Peter Altmaier, ministro alemão da Economia
Os desafiantes
Com a renúncia de Annegret Kramp-Karrenbauer, a briga pela Chancelaria da Alemanha deverá ser exclusivamente masculina. Abaixo, os quatro políticos que se destacam, por enquanto.
Friedrich Merz
» O advogado, de 64 anos, é um antigo inimigo político da chanceler Angela Merkel, que o relegou na década de 1990. Derrotado por Annegret Kramp-Karrenbauer na disputa pela liderança do partido em 2018, Merz é a favor de uma guinada do partido à direita para recuperar os eleitores conservadores que passaram a votar no partido de extrema-direita Alternativa para a Alemanha (AfD). Se chegar à liderança da CDU, vai pressionar Merkel a deixar o poder de forma antecipada.
Armin Laschet
» O político, de 58 anos, governa a região da Renânia do Norte-Vestfália, onde fica a federação mais importante da CDU. Próximo de Merkel, Laschet mantém boas relações com os setores mais conservadores do partido na luta contra gangues criminosas. Também está em boa sintonia com o Partido Social Democrata (PSD), parceiro de Merkel no governo. “Armin Laschett deve lutar pela presidência, se ele não quiser ser um tigre de papel”, disse o vice-presidente do Parlamento, o social-democrata Thomas Oppermann.
Jens Spahn
» O jovem e ambicioso ministro da Saúde, de 39 anos, está na ala direita do partido e no campo anti-Merkel.

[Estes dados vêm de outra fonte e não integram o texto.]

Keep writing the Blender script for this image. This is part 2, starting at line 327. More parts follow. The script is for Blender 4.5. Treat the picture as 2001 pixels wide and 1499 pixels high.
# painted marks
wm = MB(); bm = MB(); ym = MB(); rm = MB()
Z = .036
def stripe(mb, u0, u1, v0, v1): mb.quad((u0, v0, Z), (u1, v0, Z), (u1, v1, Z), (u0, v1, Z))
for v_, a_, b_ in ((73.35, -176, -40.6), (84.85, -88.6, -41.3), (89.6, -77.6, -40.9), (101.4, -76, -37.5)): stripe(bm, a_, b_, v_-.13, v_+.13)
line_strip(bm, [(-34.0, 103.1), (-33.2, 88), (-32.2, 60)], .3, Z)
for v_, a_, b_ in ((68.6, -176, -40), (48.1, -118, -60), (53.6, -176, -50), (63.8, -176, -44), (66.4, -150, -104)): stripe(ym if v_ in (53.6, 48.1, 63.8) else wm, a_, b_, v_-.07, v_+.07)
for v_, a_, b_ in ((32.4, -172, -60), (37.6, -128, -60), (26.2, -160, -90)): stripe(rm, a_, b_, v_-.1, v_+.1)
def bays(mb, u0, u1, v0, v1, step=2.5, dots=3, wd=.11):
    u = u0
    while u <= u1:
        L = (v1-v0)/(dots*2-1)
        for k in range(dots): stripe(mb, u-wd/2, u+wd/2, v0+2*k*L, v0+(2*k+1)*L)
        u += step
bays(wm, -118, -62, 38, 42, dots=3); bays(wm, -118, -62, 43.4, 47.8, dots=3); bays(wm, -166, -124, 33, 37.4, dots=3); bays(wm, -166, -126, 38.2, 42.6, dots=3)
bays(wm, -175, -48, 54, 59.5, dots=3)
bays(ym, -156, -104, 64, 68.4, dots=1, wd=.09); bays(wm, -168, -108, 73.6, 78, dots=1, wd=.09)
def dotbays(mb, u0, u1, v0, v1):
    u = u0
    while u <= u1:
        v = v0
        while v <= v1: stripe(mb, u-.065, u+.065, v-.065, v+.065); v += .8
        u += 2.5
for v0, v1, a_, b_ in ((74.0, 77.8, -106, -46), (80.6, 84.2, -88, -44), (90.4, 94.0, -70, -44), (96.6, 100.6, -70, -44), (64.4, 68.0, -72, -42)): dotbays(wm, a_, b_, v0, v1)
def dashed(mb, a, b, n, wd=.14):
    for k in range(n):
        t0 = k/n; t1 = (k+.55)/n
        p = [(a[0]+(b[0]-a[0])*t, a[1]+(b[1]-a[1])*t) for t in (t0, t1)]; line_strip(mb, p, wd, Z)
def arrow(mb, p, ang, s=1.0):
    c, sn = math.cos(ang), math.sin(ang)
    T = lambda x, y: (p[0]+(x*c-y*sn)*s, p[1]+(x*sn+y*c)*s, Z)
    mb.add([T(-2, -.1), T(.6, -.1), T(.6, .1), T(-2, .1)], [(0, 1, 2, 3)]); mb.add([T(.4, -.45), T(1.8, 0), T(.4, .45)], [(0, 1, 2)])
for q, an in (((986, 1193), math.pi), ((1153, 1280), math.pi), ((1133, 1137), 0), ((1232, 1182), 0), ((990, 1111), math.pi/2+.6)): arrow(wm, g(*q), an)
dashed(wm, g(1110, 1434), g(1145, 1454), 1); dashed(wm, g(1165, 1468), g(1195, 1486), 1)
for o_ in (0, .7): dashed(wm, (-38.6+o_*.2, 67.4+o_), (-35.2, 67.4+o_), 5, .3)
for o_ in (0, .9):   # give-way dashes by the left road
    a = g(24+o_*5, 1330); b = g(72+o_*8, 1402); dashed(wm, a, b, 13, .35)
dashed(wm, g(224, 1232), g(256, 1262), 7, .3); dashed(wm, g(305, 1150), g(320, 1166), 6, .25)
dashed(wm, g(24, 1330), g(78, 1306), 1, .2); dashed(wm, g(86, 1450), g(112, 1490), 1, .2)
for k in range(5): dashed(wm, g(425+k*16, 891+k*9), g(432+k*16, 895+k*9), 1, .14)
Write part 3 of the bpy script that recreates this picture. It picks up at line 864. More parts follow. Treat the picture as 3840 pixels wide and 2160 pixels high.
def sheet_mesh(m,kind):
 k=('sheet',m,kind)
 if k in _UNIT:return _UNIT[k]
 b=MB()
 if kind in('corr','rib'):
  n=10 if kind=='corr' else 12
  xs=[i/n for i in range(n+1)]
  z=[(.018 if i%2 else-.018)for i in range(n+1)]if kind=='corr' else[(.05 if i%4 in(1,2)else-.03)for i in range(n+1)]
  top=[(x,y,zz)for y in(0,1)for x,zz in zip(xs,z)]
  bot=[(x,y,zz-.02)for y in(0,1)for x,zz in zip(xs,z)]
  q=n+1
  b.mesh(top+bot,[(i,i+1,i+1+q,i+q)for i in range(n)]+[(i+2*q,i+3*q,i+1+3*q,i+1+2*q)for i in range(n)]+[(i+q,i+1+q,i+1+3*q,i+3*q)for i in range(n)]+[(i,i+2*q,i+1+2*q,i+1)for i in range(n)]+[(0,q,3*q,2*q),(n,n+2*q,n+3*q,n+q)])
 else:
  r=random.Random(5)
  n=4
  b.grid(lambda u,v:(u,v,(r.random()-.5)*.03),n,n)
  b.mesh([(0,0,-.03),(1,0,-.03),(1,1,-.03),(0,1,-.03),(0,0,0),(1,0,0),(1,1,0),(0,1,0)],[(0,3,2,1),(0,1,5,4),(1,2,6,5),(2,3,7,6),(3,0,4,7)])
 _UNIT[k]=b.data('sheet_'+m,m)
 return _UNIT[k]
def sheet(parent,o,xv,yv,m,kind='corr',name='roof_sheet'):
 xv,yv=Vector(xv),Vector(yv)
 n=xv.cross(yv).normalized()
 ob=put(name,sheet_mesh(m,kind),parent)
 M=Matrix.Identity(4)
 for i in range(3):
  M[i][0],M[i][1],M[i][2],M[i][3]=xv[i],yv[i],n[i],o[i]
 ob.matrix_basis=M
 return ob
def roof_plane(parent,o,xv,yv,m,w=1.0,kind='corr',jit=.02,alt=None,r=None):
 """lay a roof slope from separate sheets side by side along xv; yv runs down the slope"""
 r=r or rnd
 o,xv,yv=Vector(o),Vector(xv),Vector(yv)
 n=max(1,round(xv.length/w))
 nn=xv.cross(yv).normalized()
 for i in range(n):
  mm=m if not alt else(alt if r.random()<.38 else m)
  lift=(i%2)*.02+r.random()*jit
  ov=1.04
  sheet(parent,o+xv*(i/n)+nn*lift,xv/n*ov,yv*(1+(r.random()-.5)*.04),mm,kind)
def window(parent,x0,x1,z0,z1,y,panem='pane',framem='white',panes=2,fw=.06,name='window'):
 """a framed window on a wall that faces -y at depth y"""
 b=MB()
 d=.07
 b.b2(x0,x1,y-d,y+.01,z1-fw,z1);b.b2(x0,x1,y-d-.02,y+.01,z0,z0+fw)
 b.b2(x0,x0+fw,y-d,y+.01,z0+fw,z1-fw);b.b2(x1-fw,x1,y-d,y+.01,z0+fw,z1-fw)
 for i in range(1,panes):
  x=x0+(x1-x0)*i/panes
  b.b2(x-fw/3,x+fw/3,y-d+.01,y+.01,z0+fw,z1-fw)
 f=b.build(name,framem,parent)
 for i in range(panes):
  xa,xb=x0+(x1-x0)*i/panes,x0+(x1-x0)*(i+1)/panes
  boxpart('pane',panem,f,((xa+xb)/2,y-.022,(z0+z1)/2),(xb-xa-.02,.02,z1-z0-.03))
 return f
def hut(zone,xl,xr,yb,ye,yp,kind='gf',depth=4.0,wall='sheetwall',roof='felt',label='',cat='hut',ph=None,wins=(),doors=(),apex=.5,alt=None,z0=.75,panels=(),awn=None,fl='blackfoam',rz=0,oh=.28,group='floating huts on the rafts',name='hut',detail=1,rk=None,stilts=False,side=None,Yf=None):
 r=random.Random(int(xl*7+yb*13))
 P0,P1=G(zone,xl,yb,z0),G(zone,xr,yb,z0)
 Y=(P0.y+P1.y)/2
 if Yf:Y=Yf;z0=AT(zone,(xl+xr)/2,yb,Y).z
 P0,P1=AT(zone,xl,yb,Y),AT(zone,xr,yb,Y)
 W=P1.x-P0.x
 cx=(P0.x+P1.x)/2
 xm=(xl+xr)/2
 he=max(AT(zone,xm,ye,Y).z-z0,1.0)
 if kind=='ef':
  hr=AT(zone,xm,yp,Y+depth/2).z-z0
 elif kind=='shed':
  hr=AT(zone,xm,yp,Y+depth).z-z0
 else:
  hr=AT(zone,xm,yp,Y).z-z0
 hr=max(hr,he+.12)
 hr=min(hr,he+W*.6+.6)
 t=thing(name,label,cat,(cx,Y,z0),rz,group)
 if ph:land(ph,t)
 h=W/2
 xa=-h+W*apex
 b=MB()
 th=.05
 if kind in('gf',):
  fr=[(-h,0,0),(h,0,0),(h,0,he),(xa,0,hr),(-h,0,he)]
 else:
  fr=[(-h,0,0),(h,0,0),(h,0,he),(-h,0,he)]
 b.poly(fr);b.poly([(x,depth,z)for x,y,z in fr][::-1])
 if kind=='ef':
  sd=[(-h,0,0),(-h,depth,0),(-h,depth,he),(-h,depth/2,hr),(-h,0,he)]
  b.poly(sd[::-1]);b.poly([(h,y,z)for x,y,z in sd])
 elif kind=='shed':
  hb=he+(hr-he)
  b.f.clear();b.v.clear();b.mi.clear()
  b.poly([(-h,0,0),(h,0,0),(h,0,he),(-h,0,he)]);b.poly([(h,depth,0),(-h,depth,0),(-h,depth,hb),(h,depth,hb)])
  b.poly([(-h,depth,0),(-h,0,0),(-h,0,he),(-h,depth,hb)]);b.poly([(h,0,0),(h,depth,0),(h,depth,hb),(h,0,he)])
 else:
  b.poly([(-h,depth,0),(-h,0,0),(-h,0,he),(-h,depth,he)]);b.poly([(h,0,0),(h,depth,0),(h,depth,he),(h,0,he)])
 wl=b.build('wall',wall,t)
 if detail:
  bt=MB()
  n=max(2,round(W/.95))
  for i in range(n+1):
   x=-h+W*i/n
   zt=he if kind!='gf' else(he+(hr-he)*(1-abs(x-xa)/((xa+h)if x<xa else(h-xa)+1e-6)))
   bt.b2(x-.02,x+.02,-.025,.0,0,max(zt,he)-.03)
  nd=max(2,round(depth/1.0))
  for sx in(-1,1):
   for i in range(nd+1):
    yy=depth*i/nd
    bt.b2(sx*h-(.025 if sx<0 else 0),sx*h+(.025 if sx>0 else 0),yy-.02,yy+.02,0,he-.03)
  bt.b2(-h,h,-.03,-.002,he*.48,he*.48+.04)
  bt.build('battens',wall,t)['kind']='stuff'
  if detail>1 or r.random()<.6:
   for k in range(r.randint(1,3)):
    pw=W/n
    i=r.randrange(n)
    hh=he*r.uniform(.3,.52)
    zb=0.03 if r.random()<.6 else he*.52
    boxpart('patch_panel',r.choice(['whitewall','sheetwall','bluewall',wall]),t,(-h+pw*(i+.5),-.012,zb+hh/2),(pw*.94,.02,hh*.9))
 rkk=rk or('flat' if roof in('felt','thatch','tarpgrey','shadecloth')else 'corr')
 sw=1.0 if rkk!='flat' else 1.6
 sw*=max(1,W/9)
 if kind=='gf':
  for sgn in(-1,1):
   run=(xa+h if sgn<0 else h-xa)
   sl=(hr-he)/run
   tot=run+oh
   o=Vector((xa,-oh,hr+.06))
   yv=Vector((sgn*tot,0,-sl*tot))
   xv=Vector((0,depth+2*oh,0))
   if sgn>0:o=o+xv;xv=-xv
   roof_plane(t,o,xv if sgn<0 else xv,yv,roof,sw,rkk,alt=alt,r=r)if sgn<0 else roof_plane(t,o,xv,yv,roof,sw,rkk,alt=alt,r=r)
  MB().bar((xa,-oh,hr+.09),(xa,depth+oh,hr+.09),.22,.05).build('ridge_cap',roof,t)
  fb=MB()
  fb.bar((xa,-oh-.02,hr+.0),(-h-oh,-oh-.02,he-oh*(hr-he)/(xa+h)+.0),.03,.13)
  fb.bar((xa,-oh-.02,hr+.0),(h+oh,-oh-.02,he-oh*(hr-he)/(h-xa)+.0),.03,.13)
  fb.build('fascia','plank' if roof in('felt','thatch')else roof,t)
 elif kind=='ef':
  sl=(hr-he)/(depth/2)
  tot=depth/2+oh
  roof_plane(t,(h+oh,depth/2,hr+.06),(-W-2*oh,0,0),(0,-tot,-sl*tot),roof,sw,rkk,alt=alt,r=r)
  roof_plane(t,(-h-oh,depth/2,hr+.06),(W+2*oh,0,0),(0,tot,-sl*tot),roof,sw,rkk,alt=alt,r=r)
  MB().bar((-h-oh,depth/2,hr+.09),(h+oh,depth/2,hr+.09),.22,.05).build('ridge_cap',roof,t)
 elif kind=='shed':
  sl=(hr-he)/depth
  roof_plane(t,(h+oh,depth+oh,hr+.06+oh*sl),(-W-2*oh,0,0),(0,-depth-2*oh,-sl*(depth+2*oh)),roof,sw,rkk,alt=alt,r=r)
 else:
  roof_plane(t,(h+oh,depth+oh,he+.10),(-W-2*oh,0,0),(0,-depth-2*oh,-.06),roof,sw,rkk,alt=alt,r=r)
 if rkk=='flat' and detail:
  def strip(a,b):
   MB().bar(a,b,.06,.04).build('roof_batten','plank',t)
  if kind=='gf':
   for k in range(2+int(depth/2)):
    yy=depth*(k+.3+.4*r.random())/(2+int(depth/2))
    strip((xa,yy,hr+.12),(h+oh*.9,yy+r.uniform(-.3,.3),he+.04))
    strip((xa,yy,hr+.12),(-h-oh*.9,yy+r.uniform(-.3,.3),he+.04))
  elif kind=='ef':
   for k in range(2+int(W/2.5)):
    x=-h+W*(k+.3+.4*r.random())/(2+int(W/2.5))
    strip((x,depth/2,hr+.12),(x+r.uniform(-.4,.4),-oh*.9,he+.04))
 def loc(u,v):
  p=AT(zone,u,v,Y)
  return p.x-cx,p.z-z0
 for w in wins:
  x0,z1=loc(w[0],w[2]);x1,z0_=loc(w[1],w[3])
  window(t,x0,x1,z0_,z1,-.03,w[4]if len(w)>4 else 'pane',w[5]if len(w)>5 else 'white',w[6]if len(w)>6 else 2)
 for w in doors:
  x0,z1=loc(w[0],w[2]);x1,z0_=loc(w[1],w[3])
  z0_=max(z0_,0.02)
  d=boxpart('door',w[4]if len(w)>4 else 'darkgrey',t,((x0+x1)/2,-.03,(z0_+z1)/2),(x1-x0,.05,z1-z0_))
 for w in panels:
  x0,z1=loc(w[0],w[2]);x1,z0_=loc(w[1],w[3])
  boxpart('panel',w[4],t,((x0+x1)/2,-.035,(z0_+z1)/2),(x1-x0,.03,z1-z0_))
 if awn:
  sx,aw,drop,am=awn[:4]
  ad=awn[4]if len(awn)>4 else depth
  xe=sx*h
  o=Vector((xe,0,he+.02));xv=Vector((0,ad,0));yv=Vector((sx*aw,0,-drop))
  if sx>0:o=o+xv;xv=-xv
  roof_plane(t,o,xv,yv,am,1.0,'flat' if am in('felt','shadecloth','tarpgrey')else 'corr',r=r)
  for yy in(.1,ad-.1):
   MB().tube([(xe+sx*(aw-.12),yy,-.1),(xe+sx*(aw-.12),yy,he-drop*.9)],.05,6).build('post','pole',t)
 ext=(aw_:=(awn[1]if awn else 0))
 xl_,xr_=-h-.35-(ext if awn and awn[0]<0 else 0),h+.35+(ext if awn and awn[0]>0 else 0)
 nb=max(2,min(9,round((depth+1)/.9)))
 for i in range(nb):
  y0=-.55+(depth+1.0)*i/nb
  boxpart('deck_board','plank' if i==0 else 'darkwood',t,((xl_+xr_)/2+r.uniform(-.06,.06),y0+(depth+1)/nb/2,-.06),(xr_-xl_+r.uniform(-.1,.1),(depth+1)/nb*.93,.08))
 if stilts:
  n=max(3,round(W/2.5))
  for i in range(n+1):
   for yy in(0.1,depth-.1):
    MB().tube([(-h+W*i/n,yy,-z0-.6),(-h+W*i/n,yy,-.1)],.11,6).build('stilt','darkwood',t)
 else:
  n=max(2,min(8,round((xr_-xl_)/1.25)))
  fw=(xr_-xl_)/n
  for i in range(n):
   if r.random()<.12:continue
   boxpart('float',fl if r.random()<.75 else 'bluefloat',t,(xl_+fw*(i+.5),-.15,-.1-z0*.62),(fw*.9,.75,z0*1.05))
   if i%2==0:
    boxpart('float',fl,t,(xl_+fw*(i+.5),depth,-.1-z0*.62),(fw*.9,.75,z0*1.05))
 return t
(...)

Em 2015, quando a chanceler ainda era todo-poderosa, não hesitou em criticá-la por sua política migratória. Seu trabalho tem sido altamente elogiado. Porém a idade e a homossexualidade publicamente assumida podem, segundo analistas, custar-lhe votos em um partido muito conservador sobre questões ligadas a valores e comportamento.
Markus Söder
» Presidente por pouco mais de um ano da União Social Cristã (CSU), o partido da Baviera aliado à CDU, Markus Soder, 53 anos, faz parte dos candidatos à sucessão de Merkel em 2021. Defensor dos valores cristãos tradicionais, ele tentou nos últimos meses moderar sua imagem, insistindo na defesa do meio ambiente. Foi um dos primeiros líderes de peso a condenar categoricamente a eleição de um líder liberal na região da Turíngia (leste) com o apoio da CDU e da extrema-direita.